A Corte quase que zomba da argumentação da FCC, quando a agência tenta demonstrar que o Congresso lhe deu poderes para submeter o acesso à Internet ao regime do Title II. Conclui que as evidências aduzidas pela FCC são inaplicáveis ao caso.
A autorização genérica ou “ancilar” para preencher lacunas no esquema legal do Congresso não é suficiente para mostrar que o Congresso delegou claramente autoridade para resolver uma questão importante como esta.
A história da FCC, contra a FCC: Sutton, Chief Judge do Sexto Circuito, concorda plenamente com a opinião per curiam, claro, mas ainda assim escreve, oferecendo razão adicional para a concessão da suspensão do regulamento da FCC. Sutton afirma que “a melhor leitura da lei, e aquela em vigor durante todos os últimos vinte e oito anos, exceto três, mostra que o Congresso provavelmente não via os provedores de banda larga como common carriers submetidos ao Title II do Communications Act.
O juiz-chefe acha que o Congresso não seria tão inconsistente a ponto de promover a desregulamentação da Internet por um lado e ao mesmo tempo amarrar tão duramente o acesso a ela como common carrier.

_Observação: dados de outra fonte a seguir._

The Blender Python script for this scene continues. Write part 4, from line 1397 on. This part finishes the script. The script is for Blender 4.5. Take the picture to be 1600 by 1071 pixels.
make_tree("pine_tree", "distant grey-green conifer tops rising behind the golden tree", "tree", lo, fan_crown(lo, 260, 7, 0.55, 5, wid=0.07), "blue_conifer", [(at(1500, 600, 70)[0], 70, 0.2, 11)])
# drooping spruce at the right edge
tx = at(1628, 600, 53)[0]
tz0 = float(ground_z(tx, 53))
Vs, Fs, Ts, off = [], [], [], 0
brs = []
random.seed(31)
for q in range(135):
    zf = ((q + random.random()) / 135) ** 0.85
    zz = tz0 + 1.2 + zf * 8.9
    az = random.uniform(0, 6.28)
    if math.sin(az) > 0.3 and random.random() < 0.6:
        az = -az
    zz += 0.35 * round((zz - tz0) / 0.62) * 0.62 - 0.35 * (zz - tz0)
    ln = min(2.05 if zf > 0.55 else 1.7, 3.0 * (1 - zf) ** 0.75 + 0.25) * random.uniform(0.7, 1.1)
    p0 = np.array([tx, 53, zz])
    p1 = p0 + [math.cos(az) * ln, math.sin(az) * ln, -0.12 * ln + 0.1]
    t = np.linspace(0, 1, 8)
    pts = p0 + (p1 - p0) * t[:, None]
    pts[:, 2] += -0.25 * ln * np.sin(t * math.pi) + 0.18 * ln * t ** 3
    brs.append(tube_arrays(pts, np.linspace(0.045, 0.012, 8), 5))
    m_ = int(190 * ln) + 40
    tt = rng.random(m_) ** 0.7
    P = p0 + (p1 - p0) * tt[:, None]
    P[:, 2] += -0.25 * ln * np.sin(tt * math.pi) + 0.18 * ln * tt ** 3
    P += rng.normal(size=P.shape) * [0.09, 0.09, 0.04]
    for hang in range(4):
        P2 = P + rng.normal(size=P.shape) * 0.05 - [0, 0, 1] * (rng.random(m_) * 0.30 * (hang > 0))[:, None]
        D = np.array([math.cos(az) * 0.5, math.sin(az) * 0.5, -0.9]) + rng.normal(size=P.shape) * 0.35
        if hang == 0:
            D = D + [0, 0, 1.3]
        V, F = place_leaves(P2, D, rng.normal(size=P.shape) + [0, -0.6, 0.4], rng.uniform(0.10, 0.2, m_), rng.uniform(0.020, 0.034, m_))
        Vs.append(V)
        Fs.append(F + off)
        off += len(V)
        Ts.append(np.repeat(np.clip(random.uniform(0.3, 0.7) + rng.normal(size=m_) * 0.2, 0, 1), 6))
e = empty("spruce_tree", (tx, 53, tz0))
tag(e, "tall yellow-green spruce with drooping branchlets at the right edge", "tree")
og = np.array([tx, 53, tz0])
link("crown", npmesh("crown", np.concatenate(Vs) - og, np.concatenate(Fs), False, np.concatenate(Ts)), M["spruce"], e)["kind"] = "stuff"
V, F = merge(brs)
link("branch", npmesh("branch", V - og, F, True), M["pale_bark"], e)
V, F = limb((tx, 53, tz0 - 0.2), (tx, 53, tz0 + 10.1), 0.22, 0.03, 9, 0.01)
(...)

Quando a FCC pede (continua Sutton) “que demos crédito à opinião especializada da agência sobre as questões técnicas implicadas neste caso, que fazer? O poder de persuasão de uma agência depende do rigor do seu raciocínio, da sua experiência técnica e da “consistência de seus pronunciamentos ao longo do tempo”, especialmente aqueles contemporâneos à promulgação da Lei. O problema é que não sabemos que grupo de especialistas respeitar. A maioria deles, desde a aprovação da Lei de 1996, argumentou que a banda larga e serviços similares estão abrangidos pelo Título I, e não pelo Título II. A interpretação contemporânea do Telecommunications Act de 1996 recusou-se a tratar os serviços de acesso à Internet em banda larga como oferta de serviços de telecomunicações”…
A «intenção da FCC de reverter o rumo pela quarta vez» (conclui Sutton) sugere que o seu raciocínio tem mais a ver com a mudança das administrações presidenciais do que com o atingimento do verdadeiro e duradouro «significado da lei».